(TASK REQUIREMENTS)
Exclude the pictures and return every line exactly as written.
▽
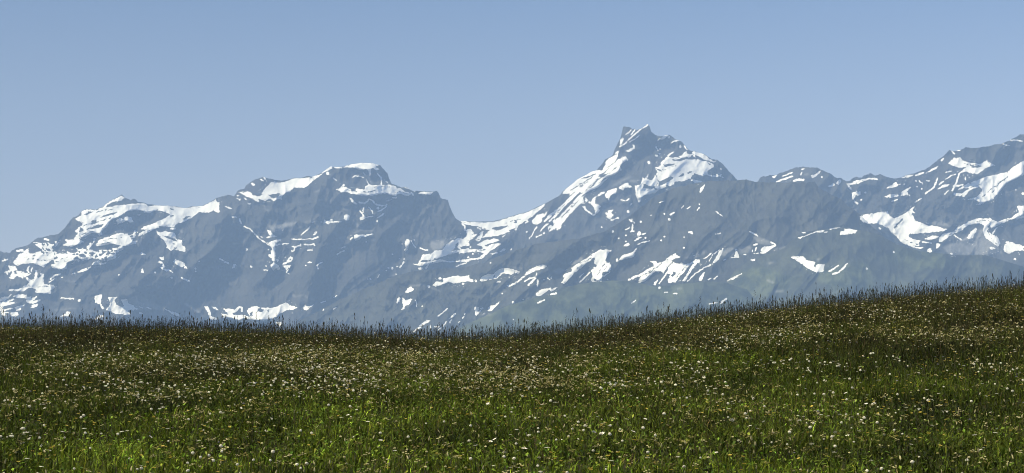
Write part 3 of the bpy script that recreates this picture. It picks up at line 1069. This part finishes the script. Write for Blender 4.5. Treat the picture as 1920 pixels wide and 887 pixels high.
ra = np.concatenate([np.linspace(0.3, 12, 40), np.arange(12.15, 60, 0.16), 60 * (15300 / 60) ** np.linspace(0.01, 1, 90)])
az = np.concatenate([np.linspace(-180, -32, 50)[:-1], np.linspace(-32, 32, 380), np.linspace(32, 180, 50)[1:]])
AZ = R(1) * az
X = ra[:, None] * np.sin(AZ)[None, :]; Y = ra[:, None] * np.cos(AZ)[None, :]
Z = height(X, Y)
ff, cc = grid_faces(*X.shape)
G = NT('meadow_soil')
tc = G.n('ShaderNodeTexCoord')
g1 = G.noise(1.2, 6, 0.6, tc.outputs['Object']); g2 = G.noise(18, 4, 0.6, tc.outputs['Object'])
gc = G.mix(G.rng(g1, 0.35, 0.65), (0.018, 0.022, 0.009), (0.035, 0.040, 0.014))
gc = G.mix(G.rng(g2, 0.4, 0.7), gc, (0.030, 0.025, 0.015))
b = G.n('ShaderNodeBsdfPrincipled'); G.l(gc, b.inputs['Base Color']); b.inputs['Roughness'].default_value = 0.95
b.inputs['Specular IOR Level'].default_value = 0.1
G.l(b.outputs[0], G.out.inputs[0])
o = mesh_obj('ground', np.stack([X, Y, Z], -1).reshape(-1, 3), ff, cc, G.m, smooth=True)
tag(o, 'sloping alpine meadow ground falling away to the valley behind its crest', kind='structure')

# ---------------------------------------------------------------- plants of the meadow
def plant_mat(name, trans=0.35, rough=0.6):
    N = NT(name)
    a = N.attr('tint')
    d = N.n('ShaderNodeBsdfPrincipled'); N.l(a.outputs['Color'], d.inputs['Base Color'])
    d.inputs['Roughness'].default_value = rough; d.inputs['Specular IOR Level'].default_value = 0.12
    t = N.n('ShaderNodeBsdfTranslucent'); N.l(a.outputs['Color'], t.inputs['Color'])
    m = N.n('ShaderNodeMixShader'); m.inputs[0].default_value = trans
    N.l(d.outputs[0], m.inputs[1]); N.l(t.outputs[0], m.inputs[2]); N.l(m.outputs[0], N.out.inputs[0])
    return N.m
GRASS = plant_mat('grass_blade', 0.4); LEAF = plant_mat('herb_leaf', 0.3)
HEAD = plant_mat('flower_petal', 0.3, 0.8)

def scatter(n, y0=9.5, y1=45.0):
    """points spread evenly over the meadow before the camera, with a margin on both sides"""
    n = int(n * 1.82)
    y = rng.uniform(y0, y1, n); x = rng.uniform(-16.5, 16.5, n)
    k = np.abs(x) < 5.0 + 0.255 * y
    return x[k], y[k]
def hue_jit(base, n, s=0.18, per=0.08):
    b = np.asarray(base, float)
    b = np.broadcast_to(b, (n, 3))
    return np.clip(b * np.exp(1.6 * s * rng.standard_normal((n, 1)) - 1.28 * s * s) * (1 + per * rng.standard_normal((n, 3))), 0.003, 0.95)
def patch(x, y, s, seed):      # 0..1 patchiness of the meadow; stretched across the slope
    return sstep(-0.35, 0.35, fbm(x / s + seed, y / (s * 1.3) + seed * 2, 3, 0.6))

def region(x, y, px, py, w, h):        # soft patch of the meadow seen around a point of the photograph
    yy = np.linspace(12.5, 42, 300); u = (px - 960) / F
    zz = height(u * yy, yy) + 0.12
    rows = 443.5 - F * (-yy * math.sin(PITCH) + zz * math.cos(PITCH)) / (yy * math.cos(PITCH) + zz * math.sin(PITCH))
    y0 = yy[np.argmin(abs(rows - py))]; ya = yy[np.argmin(abs(rows - (py - h)))]; yb = yy[np.argmin(abs(rows - (py + h)))]
    sy = np.where(y > y0, max(ya - y0, 0.5), max(y0 - yb, 0.5)); sx_ = w / F * y0
    wob = 0.35 * fbm(x / 0.9 + px, y / 2.0, 3)
    return np.exp(-(((x - u * y0) / sx_) ** 2 + ((y - y0) / sy) ** 2) * (1 + wob) ** 2 * 0.9)
def dull(x, y):            # darker, less flowery stands
    return np.clip(region(x, y, 1640, 672, 300, 26) + 0.8 * region(x, y, 1180, 655, 160, 18) + 0.9 * region(x, y, 1700, 740, 150, 22) + 0.7 * region(x, y, 350, 735, 150, 16)
                   + 0.7 * region(x, y, 130, 640, 170, 14) + 0.6 * region(x, y, 640, 650, 120, 10) + 0.7 * region(x, y, 950, 790, 170, 20) + 0.6 * region(x, y, 60, 790, 120, 14), 0, 1)
def creamy(x, y):          # stands full of pale flowers
    return np.clip(region(x, y, 720, 690, 260, 26) + region(x, y, 960, 735, 300, 14) + 0.8 * region(x, y, 330, 700, 160, 14) + region(x, y, 1250, 840, 260, 30) + 0.9 * region(x, y, 1480, 610, 170, 22)
                   + 0.8 * region(x, y, 1300, 720, 180, 12) + 0.9 * region(x, y, 1820, 640, 110, 16) + 0.8 * region(x, y, 300, 750, 110, 14), 0, 1)
def lush(x, y):            # bright fresh green
    return np.clip(region(x, y, 1560, 790, 240, 26) + 0.6 * region(x, y, 260, 820, 380, 44) + 0.8 * region(x, y, 760, 830, 260, 30) + 0.6 * region(x, y, 1100, 770, 160, 16), 0, 1)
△
(EXERCISE OUTPUT)
Write part 3 of the bpy script that recreates this picture. It picks up at line 1069. This part finishes the script. Write for Blender 4.5. Treat the picture as 1920 pixels wide and 887 pixels high.
ra = np.concatenate([np.linspace(0.3, 12, 40), np.arange(12.15, 60, 0.16), 60 * (15300 / 60) ** np.linspace(0.01, 1, 90)])
az = np.concatenate([np.linspace(-180, -32, 50)[:-1], np.linspace(-32, 32, 380), np.linspace(32, 180, 50)[1:]])
AZ = R(1) * az
X = ra[:, None] * np.sin(AZ)[None, :]; Y = ra[:, None] * np.cos(AZ)[None, :]
Z = height(X, Y)
ff, cc = grid_faces(*X.shape)
G = NT('meadow_soil')
tc = G.n('ShaderNodeTexCoord')
g1 = G.noise(1.2, 6, 0.6, tc.outputs['Object']); g2 = G.noise(18, 4, 0.6, tc.outputs['Object'])
gc = G.mix(G.rng(g1, 0.35, 0.65), (0.018, 0.022, 0.009), (0.035, 0.040, 0.014))
gc = G.mix(G.rng(g2, 0.4, 0.7), gc, (0.030, 0.025, 0.015))
b = G.n('ShaderNodeBsdfPrincipled'); G.l(gc, b.inputs['Base Color']); b.inputs['Roughness'].default_value = 0.95
b.inputs['Specular IOR Level'].default_value = 0.1
G.l(b.outputs[0], G.out.inputs[0])
o = mesh_obj('ground', np.stack([X, Y, Z], -1).reshape(-1, 3), ff, cc, G.m, smooth=True)
tag(o, 'sloping alpine meadow ground falling away to the valley behind its crest', kind='structure')

# ---------------------------------------------------------------- plants of the meadow
def plant_mat(name, trans=0.35, rough=0.6):
    N = NT(name)
    a = N.attr('tint')
    d = N.n('ShaderNodeBsdfPrincipled'); N.l(a.outputs['Color'], d.inputs['Base Color'])
    d.inputs['Roughness'].default_value = rough; d.inputs['Specular IOR Level'].default_value = 0.12
    t = N.n('ShaderNodeBsdfTranslucent'); N.l(a.outputs['Color'], t.inputs['Color'])
    m = N.n('ShaderNodeMixShader'); m.inputs[0].default_value = trans
    N.l(d.outputs[0], m.inputs[1]); N.l(t.outputs[0], m.inputs[2]); N.l(m.outputs[0], N.out.inputs[0])
    return N.m
GRASS = plant_mat('grass_blade', 0.4); LEAF = plant_mat('herb_leaf', 0.3)
HEAD = plant_mat('flower_petal', 0.3, 0.8)

def scatter(n, y0=9.5, y1=45.0):
    """points spread evenly over the meadow before the camera, with a margin on both sides"""
    n = int(n * 1.82)
    y = rng.uniform(y0, y1, n); x = rng.uniform(-16.5, 16.5, n)
    k = np.abs(x) < 5.0 + 0.255 * y
    return x[k], y[k]
def hue_jit(base, n, s=0.18, per=0.08):
    b = np.asarray(base, float)
    b = np.broadcast_to(b, (n, 3))
    return np.clip(b * np.exp(1.6 * s * rng.standard_normal((n, 1)) - 1.28 * s * s) * (1 + per * rng.standard_normal((n, 3))), 0.003, 0.95)
def patch(x, y, s, seed):      # 0..1 patchiness of the meadow; stretched across the slope
    return sstep(-0.35, 0.35, fbm(x / s + seed, y / (s * 1.3) + seed * 2, 3, 0.6))

def region(x, y, px, py, w, h):        # soft patch of the meadow seen around a point of the photograph
    yy = np.linspace(12.5, 42, 300); u = (px - 960) / F
    zz = height(u * yy, yy) + 0.12
    rows = 443.5 - F * (-yy * math.sin(PITCH) + zz * math.cos(PITCH)) / (yy * math.cos(PITCH) + zz * math.sin(PITCH))
    y0 = yy[np.argmin(abs(rows - py))]; ya = yy[np.argmin(abs(rows - (py - h)))]; yb = yy[np.argmin(abs(rows - (py + h)))]
    sy = np.where(y > y0, max(ya - y0, 0.5), max(y0 - yb, 0.5)); sx_ = w / F * y0
    wob = 0.35 * fbm(x / 0.9 + px, y / 2.0, 3)
    return np.exp(-(((x - u * y0) / sx_) ** 2 + ((y - y0) / sy) ** 2) * (1 + wob) ** 2 * 0.9)
def dull(x, y):            # darker, less flowery stands
    return np.clip(region(x, y, 1640, 672, 300, 26) + 0.8 * region(x, y, 1180, 655, 160, 18) + 0.9 * region(x, y, 1700, 740, 150, 22) + 0.7 * region(x, y, 350, 735, 150, 16)
                   + 0.7 * region(x, y, 130, 640, 170, 14) + 0.6 * region(x, y, 640, 650, 120, 10) + 0.7 * region(x, y, 950, 790, 170, 20) + 0.6 * region(x, y, 60, 790, 120, 14), 0, 1)
def creamy(x, y):          # stands full of pale flowers
    return np.clip(region(x, y, 720, 690, 260, 26) + region(x, y, 960, 735, 300, 14) + 0.8 * region(x, y, 330, 700, 160, 14) + region(x, y, 1250, 840, 260, 30) + 0.9 * region(x, y, 1480, 610, 170, 22)
                   + 0.8 * region(x, y, 1300, 720, 180, 12) + 0.9 * region(x, y, 1820, 640, 110, 16) + 0.8 * region(x, y, 300, 750, 110, 14), 0, 1)
def lush(x, y):            # bright fresh green
    return np.clip(region(x, y, 1560, 790, 240, 26) + 0.6 * region(x, y, 260, 820, 380, 44) + 0.8 * region(x, y, 760, 830, 260, 30) + 0.6 * region(x, y, 1100, 770, 160, 16), 0, 1)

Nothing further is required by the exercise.